Brief: Quote the full listing word for word.

* Start Provided data *

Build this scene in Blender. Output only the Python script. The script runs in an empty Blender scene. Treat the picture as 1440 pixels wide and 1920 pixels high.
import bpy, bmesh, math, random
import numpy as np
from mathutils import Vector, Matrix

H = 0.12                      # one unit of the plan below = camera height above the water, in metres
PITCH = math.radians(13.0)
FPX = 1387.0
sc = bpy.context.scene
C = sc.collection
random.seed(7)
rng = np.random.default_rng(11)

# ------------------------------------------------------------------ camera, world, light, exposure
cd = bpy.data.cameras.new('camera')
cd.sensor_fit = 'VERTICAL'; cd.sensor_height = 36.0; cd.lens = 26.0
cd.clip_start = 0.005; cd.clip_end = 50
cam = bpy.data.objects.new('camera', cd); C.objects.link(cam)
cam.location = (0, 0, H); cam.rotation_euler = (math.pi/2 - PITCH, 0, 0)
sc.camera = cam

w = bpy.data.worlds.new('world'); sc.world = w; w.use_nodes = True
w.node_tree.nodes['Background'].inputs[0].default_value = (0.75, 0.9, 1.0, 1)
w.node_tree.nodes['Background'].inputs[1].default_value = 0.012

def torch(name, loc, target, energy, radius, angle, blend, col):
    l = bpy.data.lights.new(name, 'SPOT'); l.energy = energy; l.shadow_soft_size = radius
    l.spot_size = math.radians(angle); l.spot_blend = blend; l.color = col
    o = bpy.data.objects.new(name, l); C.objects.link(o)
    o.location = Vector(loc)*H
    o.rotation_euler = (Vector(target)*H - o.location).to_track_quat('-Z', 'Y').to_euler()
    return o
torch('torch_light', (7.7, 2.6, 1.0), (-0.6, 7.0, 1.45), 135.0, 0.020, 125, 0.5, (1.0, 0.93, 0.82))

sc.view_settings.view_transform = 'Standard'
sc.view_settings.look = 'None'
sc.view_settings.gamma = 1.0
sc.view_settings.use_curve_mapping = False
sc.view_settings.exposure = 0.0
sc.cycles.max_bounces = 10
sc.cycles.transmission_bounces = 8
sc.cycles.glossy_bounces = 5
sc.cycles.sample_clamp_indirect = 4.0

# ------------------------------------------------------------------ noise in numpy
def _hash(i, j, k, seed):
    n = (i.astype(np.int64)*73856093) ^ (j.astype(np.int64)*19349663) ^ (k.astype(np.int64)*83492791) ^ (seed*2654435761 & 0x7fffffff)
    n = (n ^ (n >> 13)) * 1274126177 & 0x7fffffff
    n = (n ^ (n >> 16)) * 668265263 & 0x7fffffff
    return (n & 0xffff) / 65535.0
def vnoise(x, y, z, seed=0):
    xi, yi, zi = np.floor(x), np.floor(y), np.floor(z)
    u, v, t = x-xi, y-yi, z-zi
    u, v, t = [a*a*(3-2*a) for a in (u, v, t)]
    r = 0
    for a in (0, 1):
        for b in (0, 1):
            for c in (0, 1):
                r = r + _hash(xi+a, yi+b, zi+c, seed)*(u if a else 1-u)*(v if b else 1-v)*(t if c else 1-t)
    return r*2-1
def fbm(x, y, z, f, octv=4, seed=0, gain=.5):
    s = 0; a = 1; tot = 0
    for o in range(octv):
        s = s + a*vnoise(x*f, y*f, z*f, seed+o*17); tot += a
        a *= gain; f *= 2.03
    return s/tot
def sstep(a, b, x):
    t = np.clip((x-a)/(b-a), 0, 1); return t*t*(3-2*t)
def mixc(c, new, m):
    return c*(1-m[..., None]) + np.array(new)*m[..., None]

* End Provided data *

Correct response:
Build this scene in Blender. Output only the Python script. The script runs in an empty Blender scene. Treat the picture as 1440 pixels wide and 1920 pixels high.
import bpy, bmesh, math, random
import numpy as np
from mathutils import Vector, Matrix

H = 0.12                      # one unit of the plan below = camera height above the water, in metres
PITCH = math.radians(13.0)
FPX = 1387.0
sc = bpy.context.scene
C = sc.collection
random.seed(7)
rng = np.random.default_rng(11)

# ------------------------------------------------------------------ camera, world, light, exposure
cd = bpy.data.cameras.new('camera')
cd.sensor_fit = 'VERTICAL'; cd.sensor_height = 36.0; cd.lens = 26.0
cd.clip_start = 0.005; cd.clip_end = 50
cam = bpy.data.objects.new('camera', cd); C.objects.link(cam)
cam.location = (0, 0, H); cam.rotation_euler = (math.pi/2 - PITCH, 0, 0)
sc.camera = cam

w = bpy.data.worlds.new('world'); sc.world = w; w.use_nodes = True
w.node_tree.nodes['Background'].inputs[0].default_value = (0.75, 0.9, 1.0, 1)
w.node_tree.nodes['Background'].inputs[1].default_value = 0.012

def torch(name, loc, target, energy, radius, angle, blend, col):
    l = bpy.data.lights.new(name, 'SPOT'); l.energy = energy; l.shadow_soft_size = radius
    l.spot_size = math.radians(angle); l.spot_blend = blend; l.color = col
    o = bpy.data.objects.new(name, l); C.objects.link(o)
    o.location = Vector(loc)*H
    o.rotation_euler = (Vector(target)*H - o.location).to_track_quat('-Z', 'Y').to_euler()
    return o
torch('torch_light', (7.7, 2.6, 1.0), (-0.6, 7.0, 1.45), 135.0, 0.020, 125, 0.5, (1.0, 0.93, 0.82))

sc.view_settings.view_transform = 'Standard'
sc.view_settings.look = 'None'
sc.view_settings.gamma = 1.0
sc.view_settings.use_curve_mapping = False
sc.view_settings.exposure = 0.0
sc.cycles.max_bounces = 10
sc.cycles.transmission_bounces = 8
sc.cycles.glossy_bounces = 5
sc.cycles.sample_clamp_indirect = 4.0

# ------------------------------------------------------------------ noise in numpy
def _hash(i, j, k, seed):
    n = (i.astype(np.int64)*73856093) ^ (j.astype(np.int64)*19349663) ^ (k.astype(np.int64)*83492791) ^ (seed*2654435761 & 0x7fffffff)
    n = (n ^ (n >> 13)) * 1274126177 & 0x7fffffff
    n = (n ^ (n >> 16)) * 668265263 & 0x7fffffff
    return (n & 0xffff) / 65535.0
def vnoise(x, y, z, seed=0):
    xi, yi, zi = np.floor(x), np.floor(y), np.floor(z)
    u, v, t = x-xi, y-yi, z-zi
    u, v, t = [a*a*(3-2*a) for a in (u, v, t)]
    r = 0
    for a in (0, 1):
        for b in (0, 1):
            for c in (0, 1):
                r = r + _hash(xi+a, yi+b, zi+c, seed)*(u if a else 1-u)*(v if b else 1-v)*(t if c else 1-t)
    return r*2-1
def fbm(x, y, z, f, octv=4, seed=0, gain=.5):
    s = 0; a = 1; tot = 0
    for o in range(octv):
        s = s + a*vnoise(x*f, y*f, z*f, seed+o*17); tot += a
        a *= gain; f *= 2.03
    return s/tot
def sstep(a, b, x):
    t = np.clip((x-a)/(b-a), 0, 1); return t*t*(3-2*t)
def mixc(c, new, m):
    return c*(1-m[..., None]) + np.array(new)*m[..., None]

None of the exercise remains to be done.